### Given information
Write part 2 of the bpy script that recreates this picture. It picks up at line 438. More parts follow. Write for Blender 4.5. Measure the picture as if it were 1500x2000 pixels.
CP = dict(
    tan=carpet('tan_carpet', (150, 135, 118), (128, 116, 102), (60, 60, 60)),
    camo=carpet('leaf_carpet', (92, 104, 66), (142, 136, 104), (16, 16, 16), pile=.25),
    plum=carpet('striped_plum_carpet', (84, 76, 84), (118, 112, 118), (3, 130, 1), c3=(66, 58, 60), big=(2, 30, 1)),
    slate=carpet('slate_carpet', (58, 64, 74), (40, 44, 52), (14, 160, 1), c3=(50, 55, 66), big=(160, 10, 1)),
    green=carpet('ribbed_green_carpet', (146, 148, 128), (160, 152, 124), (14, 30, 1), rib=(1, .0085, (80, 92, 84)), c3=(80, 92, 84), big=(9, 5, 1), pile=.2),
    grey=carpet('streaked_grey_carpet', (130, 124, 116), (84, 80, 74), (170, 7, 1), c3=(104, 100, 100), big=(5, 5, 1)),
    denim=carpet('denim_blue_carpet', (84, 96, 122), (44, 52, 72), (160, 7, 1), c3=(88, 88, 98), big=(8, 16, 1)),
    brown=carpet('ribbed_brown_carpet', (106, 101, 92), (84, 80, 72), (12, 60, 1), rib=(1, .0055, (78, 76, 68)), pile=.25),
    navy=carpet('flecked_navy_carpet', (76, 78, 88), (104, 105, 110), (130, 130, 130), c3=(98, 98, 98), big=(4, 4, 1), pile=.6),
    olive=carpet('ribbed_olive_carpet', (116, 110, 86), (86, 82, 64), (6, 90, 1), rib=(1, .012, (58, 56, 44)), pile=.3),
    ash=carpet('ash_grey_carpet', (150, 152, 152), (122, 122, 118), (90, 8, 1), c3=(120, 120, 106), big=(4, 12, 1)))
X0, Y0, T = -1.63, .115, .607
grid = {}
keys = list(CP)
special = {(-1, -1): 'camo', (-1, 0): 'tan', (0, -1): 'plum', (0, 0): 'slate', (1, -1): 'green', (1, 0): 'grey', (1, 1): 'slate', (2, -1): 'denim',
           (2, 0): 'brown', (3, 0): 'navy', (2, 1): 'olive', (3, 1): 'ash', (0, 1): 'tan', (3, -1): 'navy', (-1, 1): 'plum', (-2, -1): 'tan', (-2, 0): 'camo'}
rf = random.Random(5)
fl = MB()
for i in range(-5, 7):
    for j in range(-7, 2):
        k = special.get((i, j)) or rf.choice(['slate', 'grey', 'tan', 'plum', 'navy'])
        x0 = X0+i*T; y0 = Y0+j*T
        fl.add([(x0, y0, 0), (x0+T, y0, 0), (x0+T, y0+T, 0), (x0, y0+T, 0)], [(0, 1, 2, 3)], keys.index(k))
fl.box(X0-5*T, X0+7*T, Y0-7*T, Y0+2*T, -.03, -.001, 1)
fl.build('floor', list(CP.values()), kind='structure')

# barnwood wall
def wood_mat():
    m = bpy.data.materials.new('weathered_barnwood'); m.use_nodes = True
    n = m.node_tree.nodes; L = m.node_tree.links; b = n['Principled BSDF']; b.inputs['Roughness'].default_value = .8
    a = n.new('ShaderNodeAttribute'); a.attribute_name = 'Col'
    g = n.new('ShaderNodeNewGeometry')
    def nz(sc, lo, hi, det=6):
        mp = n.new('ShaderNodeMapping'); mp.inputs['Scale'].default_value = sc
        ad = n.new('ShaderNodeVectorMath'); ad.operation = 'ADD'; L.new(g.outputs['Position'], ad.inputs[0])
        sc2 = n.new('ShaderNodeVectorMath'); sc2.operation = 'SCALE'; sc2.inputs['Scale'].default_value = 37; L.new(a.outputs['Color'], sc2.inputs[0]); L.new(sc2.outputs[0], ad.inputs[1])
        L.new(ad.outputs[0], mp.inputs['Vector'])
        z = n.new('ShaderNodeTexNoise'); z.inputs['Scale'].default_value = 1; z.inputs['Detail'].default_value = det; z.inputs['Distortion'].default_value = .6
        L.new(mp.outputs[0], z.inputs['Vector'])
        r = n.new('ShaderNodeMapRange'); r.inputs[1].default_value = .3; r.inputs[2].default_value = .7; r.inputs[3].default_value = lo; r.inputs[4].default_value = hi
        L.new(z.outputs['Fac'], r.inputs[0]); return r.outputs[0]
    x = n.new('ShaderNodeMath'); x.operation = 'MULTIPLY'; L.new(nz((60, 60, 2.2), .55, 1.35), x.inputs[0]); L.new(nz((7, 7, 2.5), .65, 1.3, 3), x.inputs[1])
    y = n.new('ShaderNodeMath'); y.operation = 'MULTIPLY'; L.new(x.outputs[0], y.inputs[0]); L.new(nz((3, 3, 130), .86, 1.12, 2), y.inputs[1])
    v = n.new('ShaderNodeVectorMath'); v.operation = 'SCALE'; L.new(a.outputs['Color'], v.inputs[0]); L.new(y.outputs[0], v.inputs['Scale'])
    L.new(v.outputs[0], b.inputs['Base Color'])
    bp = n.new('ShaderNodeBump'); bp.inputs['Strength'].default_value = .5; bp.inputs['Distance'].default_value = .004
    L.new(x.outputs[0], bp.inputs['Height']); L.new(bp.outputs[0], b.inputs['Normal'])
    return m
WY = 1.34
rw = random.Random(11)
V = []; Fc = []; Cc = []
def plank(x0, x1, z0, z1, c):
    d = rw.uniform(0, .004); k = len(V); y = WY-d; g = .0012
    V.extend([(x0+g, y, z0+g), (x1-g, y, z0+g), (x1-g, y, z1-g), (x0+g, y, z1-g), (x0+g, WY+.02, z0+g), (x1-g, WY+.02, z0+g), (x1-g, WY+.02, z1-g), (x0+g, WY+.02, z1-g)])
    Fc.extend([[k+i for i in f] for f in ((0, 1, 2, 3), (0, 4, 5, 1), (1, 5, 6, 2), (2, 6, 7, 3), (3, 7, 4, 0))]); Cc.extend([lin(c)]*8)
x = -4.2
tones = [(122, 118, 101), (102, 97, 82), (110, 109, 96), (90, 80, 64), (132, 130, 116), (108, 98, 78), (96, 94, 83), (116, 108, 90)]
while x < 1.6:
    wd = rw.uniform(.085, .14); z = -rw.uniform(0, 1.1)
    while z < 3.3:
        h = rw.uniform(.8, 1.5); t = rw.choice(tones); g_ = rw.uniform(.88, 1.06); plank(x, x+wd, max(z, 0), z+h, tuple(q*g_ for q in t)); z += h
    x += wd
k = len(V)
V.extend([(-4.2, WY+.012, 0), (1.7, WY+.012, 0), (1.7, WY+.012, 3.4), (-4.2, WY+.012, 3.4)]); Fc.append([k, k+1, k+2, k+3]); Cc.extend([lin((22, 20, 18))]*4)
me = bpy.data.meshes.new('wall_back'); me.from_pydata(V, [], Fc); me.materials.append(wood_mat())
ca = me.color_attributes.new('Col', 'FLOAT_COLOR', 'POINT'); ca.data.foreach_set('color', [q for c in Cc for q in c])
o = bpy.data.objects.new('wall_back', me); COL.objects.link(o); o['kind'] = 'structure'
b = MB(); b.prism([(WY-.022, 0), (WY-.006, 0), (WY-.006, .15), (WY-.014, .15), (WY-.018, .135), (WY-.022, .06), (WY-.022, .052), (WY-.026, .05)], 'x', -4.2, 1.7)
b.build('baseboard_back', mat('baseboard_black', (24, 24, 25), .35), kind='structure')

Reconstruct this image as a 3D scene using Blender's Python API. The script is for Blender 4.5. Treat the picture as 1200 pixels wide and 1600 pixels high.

### Task
Pick out lines containing the word "this", each one as written.

### The completed task
Write part 2 of the bpy script that recreates this picture. It picks up at line 438. More parts follow. Write for Blender 4.5. Measure the picture as if it were 1500x2000 pixels.
Reconstruct this image as a 3D scene using Blender's Python API. The script is for Blender 4.5. Treat the picture as 1200 pixels wide and 1600 pixels high.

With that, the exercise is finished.